Enric Fontcuberta / EFE

Sus representantes –PSC, Junts, ERC, Comuns, CUP–, ignoran que navegan en el mismo barco y que la pérdida de apoyo de uno es la de todos. De todos. El fenómeno migratorio se puede contemporizar, pero no parar. Es un proceso, fruto de dinámicas globales, que escapa al control de cualquier gobernante.

Frente a lo inexorable, el catalanismo tan solo tiene una opción, que no parte ni de una mirada naif de la realidad, ni es cuestión de gusto, sino de su propio interés en persistir: pactar un marco nuevo. A los catalanes ha de trasladarles mensajes racionales, pero también emocionales para que comprendan que, sin la suma de los recién llegados, la defensa de un autogobierno con un componente nacional no es posible.

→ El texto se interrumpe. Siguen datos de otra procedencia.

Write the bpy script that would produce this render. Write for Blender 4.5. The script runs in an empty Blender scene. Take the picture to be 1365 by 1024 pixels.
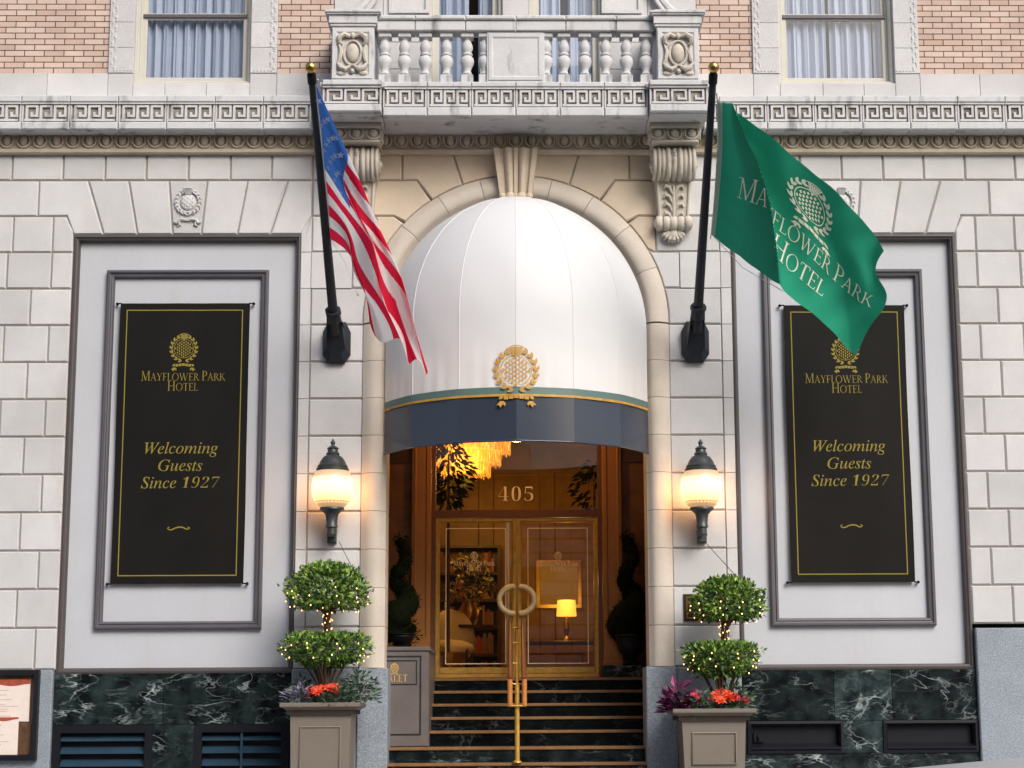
import bpy, bmesh, math, random
from mathutils import Vector, Matrix
R = math.radians
C = bpy.context.scene.collection
SC = bpy.context.scene

# ------------------------------------------------------------------ camera, sky, sun, exposure
# the photographer stands 20.4 m out in the street, eye one metre above the pavement by the door
CAM = (0.0, -20.4, 1.0)
YAW, PITCH, ROLL = 0.0190218, 0.1788419, -0.00587039
FPX, SHX = 2450.0, 51.73
_fw = Vector((math.sin(YAW)*math.cos(PITCH), math.cos(YAW)*math.cos(PITCH), math.sin(PITCH)))
_r = Vector((math.cos(YAW), -math.sin(YAW), 0)); _u = _r.cross(_fw)
_r2 = math.cos(ROLL)*_r + math.sin(ROLL)*_u
_u2 = -math.sin(ROLL)*_r + math.cos(ROLL)*_u
cd = bpy.data.cameras.new('camera'); cam = bpy.data.objects.new('camera', cd); C.objects.link(cam)
cd.sensor_width = 36; cd.lens = 36*FPX/1365; cd.shift_x = -SHX/1365; cd.clip_end = 500; cd.clip_start = .1
cam.matrix_world = Matrix(((_r2.x, _u2.x, -_fw.x, CAM[0]), (_r2.y, _u2.y, -_fw.y, CAM[1]), (_r2.z, _u2.z, -_fw.z, CAM[2]), (0, 0, 0, 1)))
SC.camera = cam

def at(px, py, Y):
    """point of the plane y=Y seen at a photograph pixel"""
    v = (px-682.5-SHX)/FPX*_r2 - (py-512)/FPX*_u2 + _fw
    t = (Y-CAM[1])/v.y
    return Vector(CAM) + t*v

SUN_EL, SUN_AZ = 37, 180-30
W = bpy.data.worlds.new('World'); SC.world = W; W.use_nodes = True
nt = W.node_tree; bg = nt.nodes['Background']; bg.inputs[1].default_value = 0.13
sky = nt.nodes.new('ShaderNodeTexSky'); sky.sky_type = 'NISHITA'; sky.sun_disc = False
sky.sun_elevation = R(SUN_EL); sky.sun_rotation = R(SUN_AZ); sky.dust_density = 4.0; sky.air_density = 1.0; sky.ozone_density = 1.0
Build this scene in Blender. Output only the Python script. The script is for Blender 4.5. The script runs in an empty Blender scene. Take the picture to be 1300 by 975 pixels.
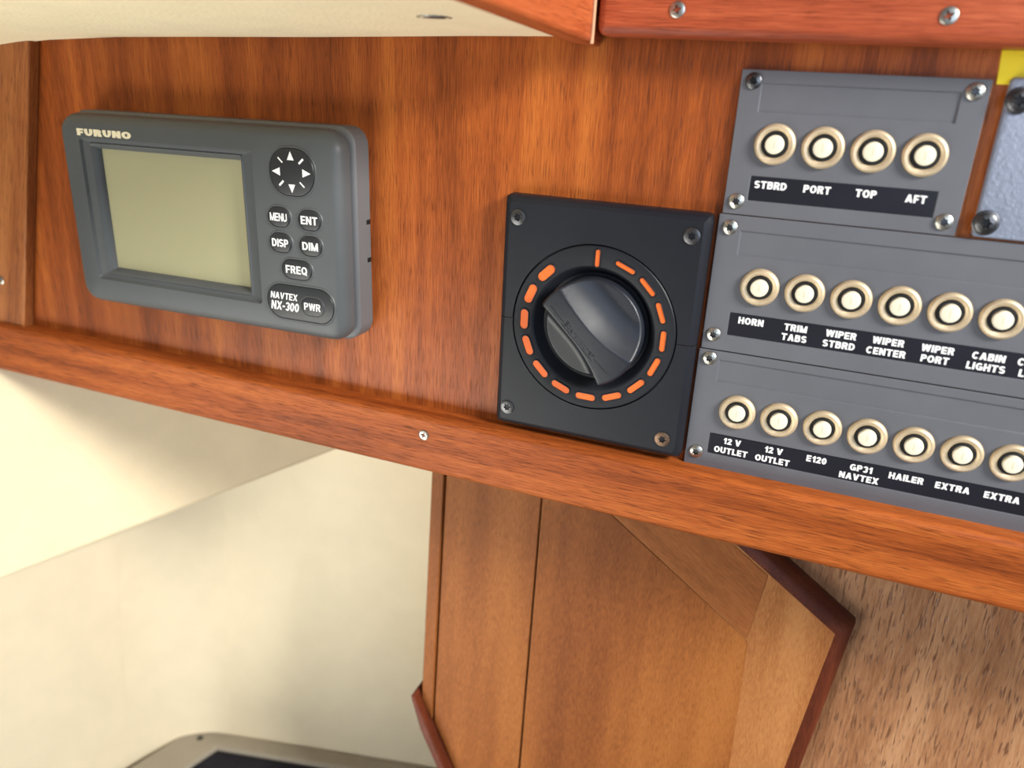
import bpy, bmesh, math
from mathutils import Vector, Matrix
C = bpy.context.scene.collection
MM = 0.001
PI = math.pi

# ------------------------------------------------------------------ camera
cam_d = bpy.data.cameras.new('camera'); cam = bpy.data.objects.new('camera', cam_d); C.objects.link(cam)
cam_d.sensor_width = 36.0; cam_d.lens = 1006.3 * 36.0 / 1300.0
cam_d.clip_start = 0.01; cam_d.clip_end = 20
RGT = Vector((0.925946, 0.374536, 0.048439)); DWN = Vector((0.175825, -0.314020, -0.932994)); FWD = Vector((-0.334229, 0.872419, -0.356618))
mw = Matrix.Identity(4)
for i in range(3):
    mw[i][0] = RGT[i]; mw[i][1] = -DWN[i]; mw[i][2] = -FWD[i]
cam.matrix_world = Matrix.Translation(Vector((57.0, -343.0, 67.6)) * MM) @ mw
cam_d.dof.use_dof = True; cam_d.dof.focus_distance = 0.375; cam_d.dof.aperture_fstop = 7.0
sc = bpy.context.scene; sc.camera = cam
sc.view_settings.view_transform = 'Standard'; sc.view_settings.look = 'None'
sc.view_settings.gamma = 1.0; sc.view_settings.use_curve_mapping = False
sc.view_settings.exposure = 0.0

# ------------------------------------------------------------------ world + lights
w = bpy.data.worlds.new('world'); sc.world = w; w.use_nodes = True
bg = w.node_tree.nodes['Background']; bg.inputs[0].default_value = (1.0, 0.92, 0.82, 1); bg.inputs[1].default_value = 0.15

def area(name, loc, target, sx, sy, power, col):
    l = bpy.data.lights.new(name, 'AREA'); l.shape = 'RECTANGLE'; l.size = sx; l.size_y = sy; l.energy = power; l.color = col
    o = bpy.data.objects.new(name, l); C.objects.link(o)
    o.location = Vector(loc) * MM
    o.rotation_euler = (Vector(target) * MM - o.location).to_track_quat('-Z', 'Y').to_euler()
    return o
# windscreen above and right of the helm, helm window, then two added low fill lamps on the left
area('windscreen_daylight', (1000, -430, 560), (20, 0, 0), 0.32, 0.28, 31.0, (1.0, 0.97, 0.92))
area('helm_window_daylight', (640, -1000, 170), (100, 0, 40), 0.7, 0.6, 6.0, (0.62, 0.78, 1.0))
l = area('nook_fill', (-540, -600, -560), (-180, 150, -350), 0.55, 0.5, 2.5, (1.0, 0.98, 0.90)); l.data.spread = math.radians(84)  # added fill lamp, brightens the nook walls and vinyl side panel
l = area('headliner_fill', (-480, -420, -900), (-240, -190, 80), 0.6, 0.5, 1.15, (1.0, 0.97, 0.86)); l.data.spread = math.radians(56)  # added fill lamp from below, brightens the headliner

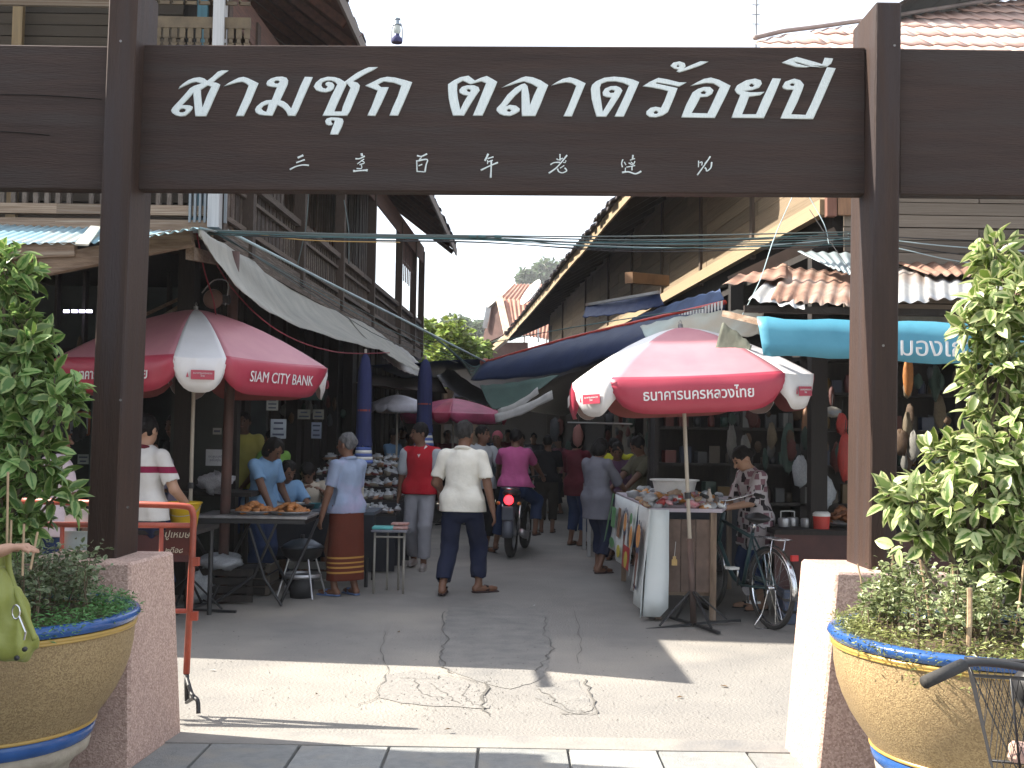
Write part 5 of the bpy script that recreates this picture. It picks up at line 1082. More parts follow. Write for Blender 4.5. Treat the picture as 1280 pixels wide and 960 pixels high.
MB().lathe([(.001, -.10), (.2, -.09), (.38, -.05), (.50, .03), (.50, .045), (.38, -.02), (.2, -.06), (.001, -.07)], q, 24, axis=(Matrix.Rotation(R_(28), 3, 'Y') @ axd)).build('dish', WHITEP, SD, smooth=True)
MB().tube([q, q + V(.25, 0, -.55), q + V(.25, 0, -1.6)], .03, 6).build('mast', STEEL, SD)
TB = [M('tree_bark', (.12, .09, .07), .9, bump=.4)]
def tree(name, base, top, r, hgt, mat, label, seed, n=5200, ls=.3, sq=1.):
    rr_ = random.Random(seed); t = thing(name, base, label, 'tree', 'trees beyond the market roofs'); B_ = V(*base); T_ = V(*top)
    tk = MB(); tk.tube(smoothpath([B_, lerp(B_, T_, .5) + V(rr_.uniform(-.3, .3), 0, 0), T_], 5), [.3 - .02 * k for k in range(11)], 8)
    L = []; cl = []
    for k in range(26):
        d = V(rr_.gauss(0, 1), rr_.gauss(0, 1), rr_.gauss(0, 1)).normalized(); c = T_ + V(d.x * r, d.y * r, d.z * hgt) * rr_.uniform(.35, .95); cl.append((c, rr_.uniform(.22, .45) * r))
        tk.tube([lerp(B_, T_, .6), lerp(T_, c, .5), c], [.1, .06, .02], 5)
    for _ in range(n):
        c, cr = cl[rr_.randrange(len(cl))]; d = V(rr_.gauss(0, 1), rr_.gauss(0, 1), rr_.gauss(0, 1)).normalized(); p = c + d * cr * rr_.uniform(.6, 1) ** .5 * V(1, 1, .8).length / 1.6
        L.append((leaf_matrix(p, V(rr_.gauss(0, 1), rr_.gauss(0, 1), rr_.uniform(-.6, .6)), ls * rr_.uniform(.6, 1.3), rr_.uniform(-1.5, 1.5)), rr_.random()))
    tk.build('trunk', TB[0], t, smooth=True); joined_leaves('crown', leaf_template(.28, .2, .1, 2), L, mat, t)
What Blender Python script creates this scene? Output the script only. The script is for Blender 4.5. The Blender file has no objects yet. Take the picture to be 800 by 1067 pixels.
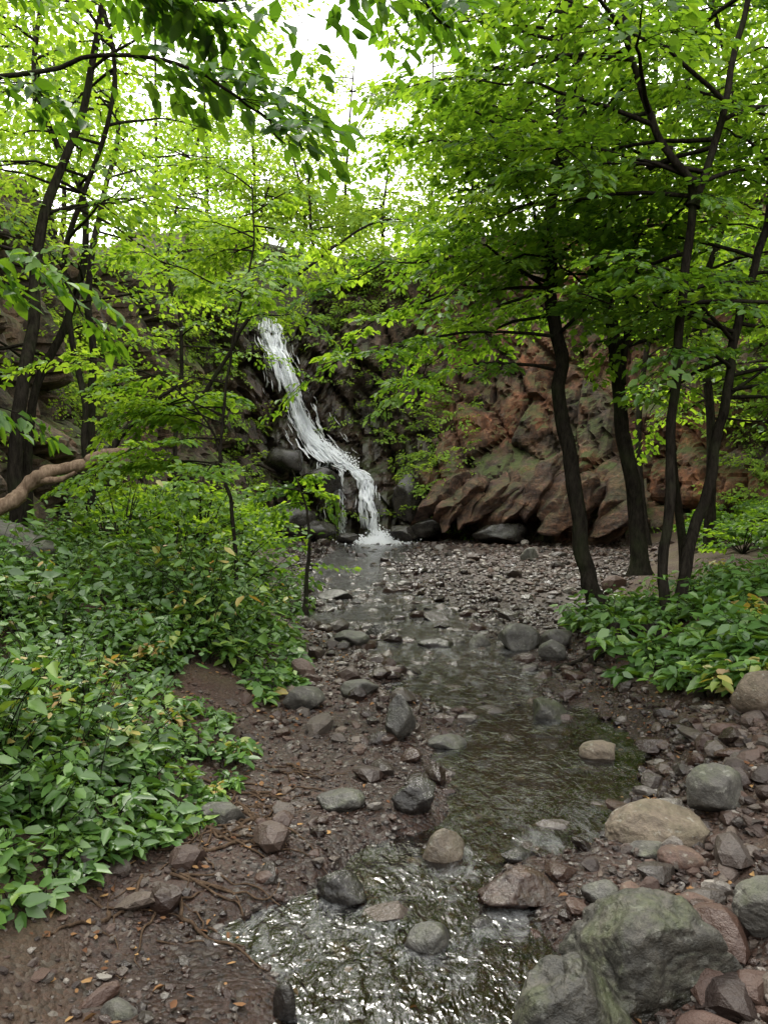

Y ha de salir al encuentro de los últimos para explicarles, de forma proactiva, las bondades de una administración cercana para su propio interés. Ha de acelerar el ascensor social de los inmigrantes y actuar como facilitador de la mejora en sus vidas.

Cuando se afronta una crisis, lo inmediato es buscar una tabla de salvación. Solo asegurada la supervivencia, uno se plantea cuestiones políticas. Cuando la inmigración llega a este punto, el catalanismo ha de ser visto como un aliado del progreso propio, no como un freno. Lamerse las heridas, vivir en la nostalgia y lamentar los cambios es lo cómodo. Rechazar la diferencia reconforta de inmediato, pero no la elimina. Si el catalanismo tiene miedo y se suma al repliegue, su futuro está sellado.